Enfin, les touristes plus aisées (figure des citadines-voyageuses) choisissent en venant ici, avant tout une structure permettant la pratique d’une activité distinctive et le maintien de l’entre-soi. L’espace environnement reste là encore un simple décor, et le milieu local, perçu à travers l’image d’une campagne dépourvue d’intérêt culturel, est maintenu à distance.

Pour conclure sur ce point, revenons sur la question de l’installation définitive des usagers non permanents qui représente un enjeu important dans le développement local. Il semble, contre toute attente, que l’ancienneté de présence et la force des liens familiaux ne prédisposent pas à une installation permanente sur la zone. Quand on aborde la possibilité d’une installation définitive parmi les usagers ’fidélisés du lieu’, le clivage principal oppose les natifs et les non natifs, les premiers étant beaucoup plus réticents que les seconds à cette idée. Cette ligne de partage recouvre en fait une différence dans les modes d’appartenance sociale, entre ceux qui ont réussi socialement au prix de leur déracinement du milieu d’origine, et ceux qui ont accédé à un lieu d’ancrage identitaire grâce à leur réussite sociale. On constate également que la référence au ’Diois’ est très faible, et que les pratiques s’inscrivent dans des espaces très circonscrits (lieux d’hébergement) ou au contraire dans des espaces dépassant les limites du Diois (la résidence constituant un point de rayonnement). La référence à des entités géographiques bénéficiant d’une plus forte renommée (la Provence ou la Drôme pour les étrangers, le Vercors pour les Français) montre que l’identité dioise, manque encore d’une image à diffuser.
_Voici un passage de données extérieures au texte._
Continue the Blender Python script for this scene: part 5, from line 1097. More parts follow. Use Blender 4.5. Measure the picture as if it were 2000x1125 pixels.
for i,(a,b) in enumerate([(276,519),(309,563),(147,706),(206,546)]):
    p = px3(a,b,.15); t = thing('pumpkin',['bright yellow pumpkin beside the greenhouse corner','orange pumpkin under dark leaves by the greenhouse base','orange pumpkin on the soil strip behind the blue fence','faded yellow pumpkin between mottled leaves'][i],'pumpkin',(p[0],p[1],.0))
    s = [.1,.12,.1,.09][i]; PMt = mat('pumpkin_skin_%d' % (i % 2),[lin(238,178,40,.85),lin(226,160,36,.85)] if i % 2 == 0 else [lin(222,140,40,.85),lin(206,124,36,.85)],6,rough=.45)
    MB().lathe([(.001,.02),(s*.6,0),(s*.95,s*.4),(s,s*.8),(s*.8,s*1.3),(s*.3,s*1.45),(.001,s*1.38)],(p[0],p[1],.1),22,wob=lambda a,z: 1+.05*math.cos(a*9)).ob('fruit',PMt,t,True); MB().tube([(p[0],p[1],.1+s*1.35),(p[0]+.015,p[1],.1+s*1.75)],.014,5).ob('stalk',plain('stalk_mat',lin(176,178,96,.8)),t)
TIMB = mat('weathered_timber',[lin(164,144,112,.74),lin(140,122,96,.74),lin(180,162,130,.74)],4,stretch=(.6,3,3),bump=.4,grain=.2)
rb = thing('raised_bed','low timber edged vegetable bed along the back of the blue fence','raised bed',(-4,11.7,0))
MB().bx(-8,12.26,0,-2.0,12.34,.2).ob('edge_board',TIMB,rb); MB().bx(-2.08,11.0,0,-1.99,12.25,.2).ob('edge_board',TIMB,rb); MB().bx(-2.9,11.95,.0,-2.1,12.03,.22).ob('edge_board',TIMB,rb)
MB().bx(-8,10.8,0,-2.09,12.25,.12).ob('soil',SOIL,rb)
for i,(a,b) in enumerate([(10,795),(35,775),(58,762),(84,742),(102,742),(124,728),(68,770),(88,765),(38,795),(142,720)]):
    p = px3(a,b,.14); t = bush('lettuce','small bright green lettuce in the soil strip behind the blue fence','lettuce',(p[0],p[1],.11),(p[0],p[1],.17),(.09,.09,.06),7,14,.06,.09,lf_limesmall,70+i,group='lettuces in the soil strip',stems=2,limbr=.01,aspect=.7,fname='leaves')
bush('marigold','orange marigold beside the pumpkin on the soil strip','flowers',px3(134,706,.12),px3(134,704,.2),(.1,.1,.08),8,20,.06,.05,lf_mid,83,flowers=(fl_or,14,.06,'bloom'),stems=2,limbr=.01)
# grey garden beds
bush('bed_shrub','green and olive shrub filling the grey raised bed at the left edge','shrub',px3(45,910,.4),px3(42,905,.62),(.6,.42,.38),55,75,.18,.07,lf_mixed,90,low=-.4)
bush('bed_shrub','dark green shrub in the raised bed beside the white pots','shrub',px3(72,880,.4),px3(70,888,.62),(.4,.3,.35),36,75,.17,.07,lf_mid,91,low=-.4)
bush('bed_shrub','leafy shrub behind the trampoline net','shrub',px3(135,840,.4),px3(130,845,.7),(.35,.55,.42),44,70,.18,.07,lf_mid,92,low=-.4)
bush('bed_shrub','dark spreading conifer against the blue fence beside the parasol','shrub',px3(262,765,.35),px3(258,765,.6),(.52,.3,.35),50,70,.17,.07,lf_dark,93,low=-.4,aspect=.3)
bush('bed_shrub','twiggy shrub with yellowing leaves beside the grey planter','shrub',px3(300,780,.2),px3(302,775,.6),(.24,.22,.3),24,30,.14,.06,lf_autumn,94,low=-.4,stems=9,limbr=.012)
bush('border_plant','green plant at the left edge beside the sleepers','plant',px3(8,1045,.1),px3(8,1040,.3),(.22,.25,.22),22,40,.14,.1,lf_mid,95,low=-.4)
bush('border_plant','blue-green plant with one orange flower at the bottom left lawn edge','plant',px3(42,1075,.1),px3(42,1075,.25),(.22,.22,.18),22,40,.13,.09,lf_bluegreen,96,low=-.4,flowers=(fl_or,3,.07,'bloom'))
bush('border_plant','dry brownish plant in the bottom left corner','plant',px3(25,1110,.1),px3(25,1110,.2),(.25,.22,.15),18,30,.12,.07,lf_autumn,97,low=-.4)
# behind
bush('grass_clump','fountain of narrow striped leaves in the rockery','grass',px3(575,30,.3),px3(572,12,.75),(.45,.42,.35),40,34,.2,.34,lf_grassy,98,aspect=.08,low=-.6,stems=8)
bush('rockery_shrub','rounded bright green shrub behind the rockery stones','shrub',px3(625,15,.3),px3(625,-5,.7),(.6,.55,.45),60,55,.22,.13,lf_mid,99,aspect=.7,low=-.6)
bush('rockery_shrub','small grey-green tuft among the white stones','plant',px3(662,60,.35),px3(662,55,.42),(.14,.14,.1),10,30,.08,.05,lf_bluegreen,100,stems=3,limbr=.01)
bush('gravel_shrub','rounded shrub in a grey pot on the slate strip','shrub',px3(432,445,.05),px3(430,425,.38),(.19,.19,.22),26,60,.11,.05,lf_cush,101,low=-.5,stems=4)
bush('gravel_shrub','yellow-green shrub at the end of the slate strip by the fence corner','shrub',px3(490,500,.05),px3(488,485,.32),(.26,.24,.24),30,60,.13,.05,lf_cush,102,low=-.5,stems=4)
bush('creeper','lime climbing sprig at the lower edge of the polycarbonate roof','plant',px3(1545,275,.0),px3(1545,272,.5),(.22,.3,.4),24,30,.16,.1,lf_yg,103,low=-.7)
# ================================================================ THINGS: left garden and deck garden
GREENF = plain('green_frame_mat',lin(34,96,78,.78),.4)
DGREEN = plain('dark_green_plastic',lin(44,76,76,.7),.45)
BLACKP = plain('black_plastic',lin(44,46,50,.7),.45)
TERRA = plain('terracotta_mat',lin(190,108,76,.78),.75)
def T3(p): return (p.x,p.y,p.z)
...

Ces différences d’échelles de référence sont importantes car elles engendrent des conflits d’usage et des typifications réciproques entre permanents et non permanents. Elles amènent les premiers à réagir face à l’appropriation secondaire de leur lieu de vie. Cette forme d’usages ’distanciés’, nous le verrons ensuite, est vécue de façon ambivalente par les acteurs locaux investis dans la construction territoriale du Diois. Elle est en effet un signe, valorisant, d’attractivité de leur ’pays’, en même temps qu’une forme de violence symbolique, exercée par les usagers pour lesquels le Diois n’est qu’un espace-temps secondaire.

Notes
315.

REMY J., 1994 -L’implication paradoxale dans l’expérience touristique, in : Recherches Sociologiques, vol. 25, n° 2, pp. 61-78.

316.

MICHEL F., 2000 - Désirs d’ailleurs. Essai d’anthropologie des voyages, Ed. Armand Colin, Coll. Chemins de traverse, 270 p.

317.

Le terme ’ailleurs’ provient du latin ’alius’ qui a également donné naissance au mot ’altérité’.

318.

On estime à 2 500 le nombre de résidences secondaires, et à 20 000 le nombre de touristes par an, pour une population permanente d’un peu plus de 10 000 personnes (chiffres du DRDD, 1998).